Exercise requirements: Everything from the first line of the data below through the line that contains "return link(o, parent)" should be written out exactly, please, and nothing more; the pictures stay out.

-=-=-=-=-

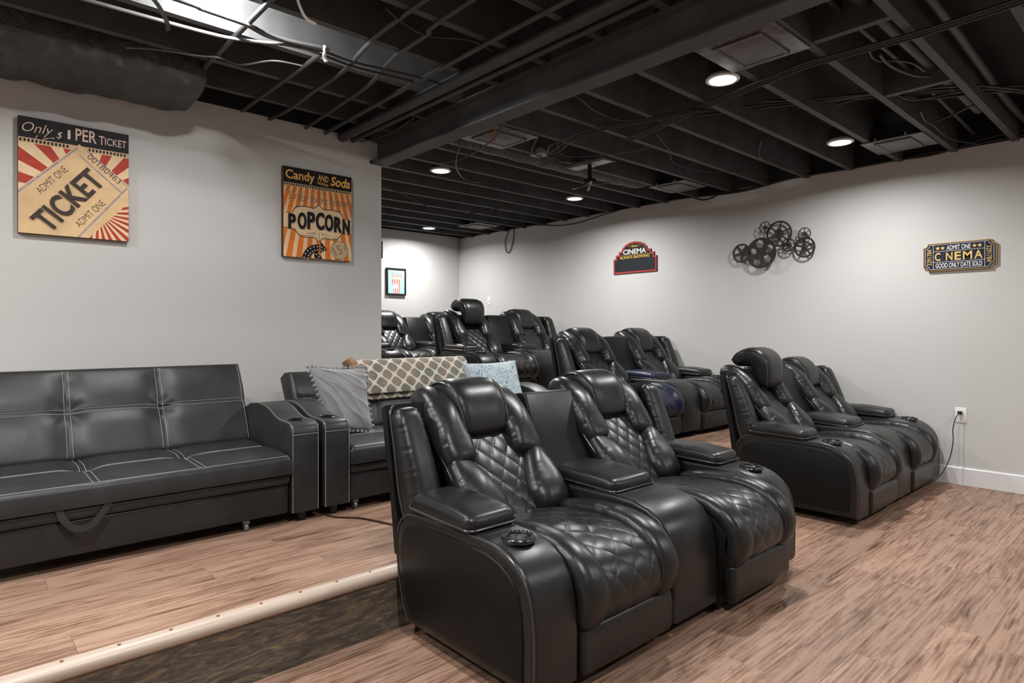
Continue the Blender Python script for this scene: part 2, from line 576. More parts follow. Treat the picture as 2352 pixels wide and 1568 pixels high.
        c = len(V); V.append(tuple(M4 @ Vector((w / 2, h / 2, -th))))
        for i in range(k):
            F.append((o + (i + 1) % k, o + i, c))
        return s.add(V, F)
    def obj(s, name, mat, parent=None, angle=38, flat=False, loc=None):
        me = bpy.data.meshes.new(name)
        me.from_pydata(s.v, [], s.f)
        if s.uv is not None:
            ul = me.uv_layers.new(name='uv')
            li = np.empty(len(me.loops), dtype=np.int32); me.loops.foreach_get('vertex_index', li)
            ul.data.foreach_set('uv', np.asarray(s.uv, dtype=np.float32)[li].ravel())
        me.validate(clean_customdata=False)
        if not flat:
            me.shade_smooth()
            me.set_sharp_from_angle(angle=math.radians(angle))
        me.materials.append(M[mat] if isinstance(mat, str) else mat)
        o = bpy.data.objects.new(name, me)
        if loc is not None: o.location = loc
        return link(o, parent)

def rrect(x0, x1, y0, y1, r, n=5):
    pts = []
    for cx, cy, a0 in ((x1 - r, y1 - r, 0), (x0 + r, y1 - r, 90), (x0 + r, y0 + r, 180), (x1 - r, y0 + r, 270)):
        for i in range(n + 1):
            a = math.radians(a0 + 90 * i / n)
            pts.append((cx + r * math.cos(a), cy + r * math.sin(a)))
    return pts

def text_mb(body, w=None, h=None, center=(0, 0), rot=0.0, z=0.0, depth=0.0006, bold=0.0, shear=0.0, spacing=1.0, round_=0.0):
    """lettering from the built-in font, scaled to w x h, as a flat raised mesh"""
    cu = bpy.data.curves.new('lettering', 'FONT')
    cu.body = body; cu.size = 1.0; cu.extrude = 0.0; cu.offset = bold; cu.shear = shear; cu.space_character = spacing
    cu.resolution_u = 5; cu.fill_mode = 'BOTH'; cu.extrude = 0.5
    ob = bpy.data.objects.new('lettering', cu); COL.objects.link(ob)
    bpy.context.view_layer.update()
    dg = bpy.context.evaluated_depsgraph_get()
    me = bpy.data.meshes.new_from_object(ob.evaluated_get(dg))
    v = np.array([q.co[:] for q in me.vertices]); f = [tuple(p.vertices) for p in me.polygons]
    bpy.data.objects.remove(ob, do_unlink=True); bpy.data.curves.remove(cu); bpy.data.meshes.remove(me)
    lo = v.min(0); hi = v.max(0)
    sx = (w / (hi[0] - lo[0])) if w else None; sy = (h / (hi[1] - lo[1])) if h else None
    sx = sx or sy; sy = sy or sx
    x = (v[:, 0] - (lo[0] + hi[0]) / 2) * sx; y = (v[:, 1] - (lo[1] + hi[1]) / 2) * sy
    zz = (v[:, 2] > 0) * depth + z
    c, s_ = math.cos(rot), math.sin(rot)
    V = np.stack([center[0] + c * x - s_ * y, center[1] + s_ * x + c * y, zz], 1)
    return V, f

def clip_poly(poly, win):
    """Sutherland-Hodgman against a convex counter-clockwise window"""
    out = poly
    for i in range(len(win)):
        a, b = win[i], win[(i + 1) % len(win)]
        inp, out = out, []
        if not inp: return []
        def side(p): return (b[0] - a[0]) * (p[1] - a[1]) - (b[1] - a[1]) * (p[0] - a[0])
        for j in range(len(inp)):
            p, q = inp[j], inp[(j + 1) % len(inp)]
            sp, sq = side(p), side(q)
            if sp >= 0: out.append(p)
            if (sp >= 0) != (sq >= 0):
                t = sp / (sp - sq)
                out.append((p[0] + t * (q[0] - p[0]), p[1] + t * (q[1] - p[1])))
    return out

def plates(polys, z0, z1):
    mb = MB()
    for pl in polys:
        if len(pl) >= 3:
            mb.prism(pl, z0, z1, 'z')
    return mb

def bore(o, c, r, depth):
    """drill a round hole down from c into mesh object o"""
    cut = MB().lathe([(0.0, -depth), (r, -depth), (r, 0.05), (0.0, 0.05)], c, 28)
    me = bpy.data.meshes.new('cutter'); me.from_pydata(cut.v, [], cut.f); me.validate()
    bm = bmesh.new(); bm.from_mesh(me); bmesh.ops.remove_doubles(bm, verts=bm.verts[:], dist=1e-5); bmesh.ops.recalc_face_normals(bm, faces=bm.faces[:]); bm.to_mesh(me); bm.free()
    co = bpy.data.objects.new('cutter', me); COL.objects.link(co)
    bm = bmesh.new(); bm.from_mesh(o.data); bmesh.ops.remove_doubles(bm, verts=bm.verts[:], dist=1e-6); bmesh.ops.recalc_face_normals(bm, faces=bm.faces[:]); bm.to_mesh(o.data); bm.free()
    par = o.parent; o.parent = None
    md = o.modifiers.new('bore', 'BOOLEAN'); md.operation = 'DIFFERENCE'; md.object = co; md.solver = 'EXACT'
    bpy.context.view_layer.update()
    nm = bpy.data.meshes.new_from_object(o.evaluated_get(bpy.context.evaluated_depsgraph_get()))
    o.modifiers.remove(md); bpy.data.objects.remove(co, do_unlink=True)
    if len(nm.polygons) > 10:
        nm.shade_smooth(); nm.set_sharp_from_angle(angle=math.radians(45)); o.data = nm
    o.parent = par

# ------------------------------------------------------------------ structure
def struct(o):
    o['kind'] = 'structure'
    return o

def wall_with_rim(name, x0, x1, y0, y1, z0, ztop=2.52):
    o = struct(MB().box(x0, x1, y0, y1, z0, ztop).obj(name, 'wall', flat=True))
    MB().box(x0, x1, y0, y1, ztop, Z_DECK).obj('rim_board', 'ceiling', o, flat=True)
    return o

wall_with_rim('wall_right', X_BACK, X_FRONT, Y_RIGHT, Y_RIGHT + 0.12, -0.02, 2.515)
wall_with_rim('wall_back', X_BACK - 0.12, X_BACK, Y_NEAR, Y_RIGHT + 0.12, -0.02, 2.53)
wall_with_rim('wall_front', X_FRONT, X_FRONT + 0.12, Y_NEAR, Y_RIGHT + 0.12, -0.02)
wall_with_rim('wall_near', X_BACK, X_FRONT, Y_NEAR - 0.12, Y_NEAR, -0.02)
# the partition behind the sofas: notched at its top end where the beam bears on it
wl = MB()
wl.prism([(Y_NEAR, 0.0), (Y_PART_END, 0.0), (Y_PART_END, 2.335), (2.225, 2.335), (2.225, 2.36), (2.296, 2.36), (2.296, 2.50), (Y_NEAR, 2.50)], X_PART - 0.12, X_PART, 'x')
wl_o = struct(wl.obj('wall_left', 'wall', flat=True))
MB().box(X_PART - 0.12, X_PART, Y_NEAR, 2.23, 2.50, Z_DECK).obj('rim_board', 'ceiling', wl_o, flat=True)

# baseboards
bb = MB()
bb.prism([(Y_RIGHT - 0.016, 0.0), (Y_RIGHT, 0.0), (Y_RIGHT, 0.13), (Y_RIGHT - 0.010, 0.13), (Y_RIGHT - 0.016, 0.122)], X_STEP + 0.02, X_FRONT, 'x')
struct(bb.obj('baseboard_right', 'white_trim', flat=True))
bb = MB()
bb.prism([(X_PART, Z_STEP), (X_PART + 0.016, Z_STEP), (X_PART + 0.016, Z_STEP + 0.122), (X_PART + 0.010, Z_STEP + 0.13), (X_PART, Z_STEP + 0.13)], Y_NEAR, Y_PART_END, 'y')
struct(bb.obj('baseboard_left', 'white_trim', flat=True))

# floors: slabs with planks laid on them, one object for each plank in view
floor = struct(MB().box(X_STEP - 0.02, X_FRONT, Y_NEAR, Y_RIGHT, -0.06, -0.006).obj('floor', 'black_matte', flat=True))
deck1 = struct(MB().box(X_STEP2 - 0.02, X_STEP, Y_NEAR, Y_RIGHT, -0.02, Z_STEP - 0.006).obj('floor', 'black_matte', flat=True))
deck2 = struct(MB().box(X_BACK, X_STEP2, Y_NEAR, Y_RIGHT, -0.02, Z_STEP2 - 0.006).obj('floor', 'black_matte', flat=True))
PW = 0.152
_pc = {}
def plank_mesh(wx, ly):
    key = (round(wx, 3), round(ly, 3))
    if key not in _pc:
        mb = MB()
        g = 0.0003; hx = wx / 2 - g; hy = ly / 2 - g; c = 0.0007
        V = [(-hx, -hy, -0.006), (hx, -hy, -0.006), (hx, hy, -0.006), (-hx, hy, -0.006),
             (-hx, -hy, -c), (hx, -hy, -c), (hx, hy, -c), (-hx, hy, -c),
             (-hx + c, -hy + c, 0), (hx - c, -hy + c, 0), (hx - c, hy - c, 0), (-hx + c, hy - c, 0)]
        F = [(3, 2, 1, 0), (8, 9, 10, 11)]
        for a in (0, 4):
            for i in range(4):
                j = (i + 1) % 4
                F.append((a + i, a + j, a + 4 + j, a + 4 + i))
        me = bpy.data.meshes.new('plank'); me.from_pydata(V, [], F); me.materials.append(M['plank'])
        _pc[key] = me
    return _pc[key]

def lay(parent, xs0, xs1, x_edge, ys0, ys1, z, fixed={}, vis=None):
    rr = random.Random(int(abs(x_edge) * 1000) + 5)
    r0 = math.floor((xs0 - x_edge) / PW); r1 = math.ceil((xs1 - x_edge) / PW)
    rest = MB()
    for r in range(r0, r1):
        a = max(xs0, x_edge + r * PW); b = min(xs1, x_edge + (r + 1) * PW)
        if b - a < 0.01: continue
        joint = fixed.get(r, rr.uniform(0, 1.22))
        y = joint - math.ceil((joint - ys0) / 1.22) * 1.22
        while y < ys1:
            c, d = max(y, ys0), min(y + 1.22, ys1)
            y += 1.22
            if d - c < 0.02: continue
            if vis(a, b, c, d):
                o = bpy.data.objects.new('plank', plank_mesh(b - a, d - c))
                o.location = ((a + b) / 2, (c + d) / 2, z); link(o, parent)
            else:
                rest.box(a + .0006, b - .0006, c + .0006, d - .0006, z - 0.006, z)
    if rest.v:
        tag(rest.obj('plank_field', 'plank', parent, flat=True), kind='stuff')

lay(floor, X_STEP, X_FRONT, -0.988, Y_NEAR, Y_RIGHT, 0.0, {-1: 3.267, 1: 2.408, 2: 2.886, 0: 2.0, 3: 1.6, -2: 2.778},
    lambda a, b, c, d: b < 0.45 and d > 0.9)
lay(deck1, X_STEP2, X_STEP, -2.879, Y_NEAR, Y_RIGHT, Z_STEP, {0: 0.268, 2: 0.735, 4: 0.277, 1: 1.05, 3: -0.1},
    lambda a, b, c, d: (b > -3.2 and d > 0.0 and c < 2.0) or (b > -3.3 and d > 3.3))
lay(deck2, X_BACK, X_STEP2, -5.0, Y_NEAR, Y_RIGHT, Z_STEP2, {}, lambda a, b, c, d: False)

# stained plywood risers and the pale half-round nosing
r1 = struct(MB().box(X_STEP, X_STEP + 0.018, Y_NEAR, Y_RIGHT, 0.0, Z_STEP - 0.02).obj('trim_1', 'plywood', flat=True))
r2 = struct(MB().box(X_STEP2, X_STEP2 + 0.018, Y_NEAR, Y_RIGHT, Z_STEP, Z_STEP2 - 0.02).obj('trim_2', 'plywood', flat=True))
def nosing(name, x, z):
    pr = [(x - 0.012, z), (x - 0.012, z + 0.004), (x + 0.006, z + 0.006), (x + 0.020, z + 0.004), (x + 0.031, z - 0.004), (x + 0.037, z - 0.016),
          (x + 0.034, z - 0.030), (x + 0.026, z - 0.038), (x + 0.019, z - 0.040), (x + 0.018, z - 0.02), (x, z - 0.004)]
    o = struct(MB().prism(pr, Y_NEAR, Y_RIGHT, 'y').obj(name, 'nosing', angle=50))
    return o
n1 = nosing('trim_3', X_STEP, Z_STEP)
nosing('trim_4', X_STEP2, Z_STEP2)
for k in range(10):
    MB().lathe([(0.0, 0.0022), (0.0045, 0.0020), (0.0055, 0.0)], (X_STEP + 0.006, 0.10 + k * 0.135, Z_STEP + 0.0055), 10).obj('screw', 'screw', n1)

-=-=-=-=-

Finished exercise:
Continue the Blender Python script for this scene: part 2, from line 576. More parts follow. Treat the picture as 2352 pixels wide and 1568 pixels high.
        c = len(V); V.append(tuple(M4 @ Vector((w / 2, h / 2, -th))))
        for i in range(k):
            F.append((o + (i + 1) % k, o + i, c))
        return s.add(V, F)
    def obj(s, name, mat, parent=None, angle=38, flat=False, loc=None):
        me = bpy.data.meshes.new(name)
        me.from_pydata(s.v, [], s.f)
        if s.uv is not None:
            ul = me.uv_layers.new(name='uv')
            li = np.empty(len(me.loops), dtype=np.int32); me.loops.foreach_get('vertex_index', li)
            ul.data.foreach_set('uv', np.asarray(s.uv, dtype=np.float32)[li].ravel())
        me.validate(clean_customdata=False)
        if not flat:
            me.shade_smooth()
            me.set_sharp_from_angle(angle=math.radians(angle))
        me.materials.append(M[mat] if isinstance(mat, str) else mat)
        o = bpy.data.objects.new(name, me)
        if loc is not None: o.location = loc
        return link(o, parent)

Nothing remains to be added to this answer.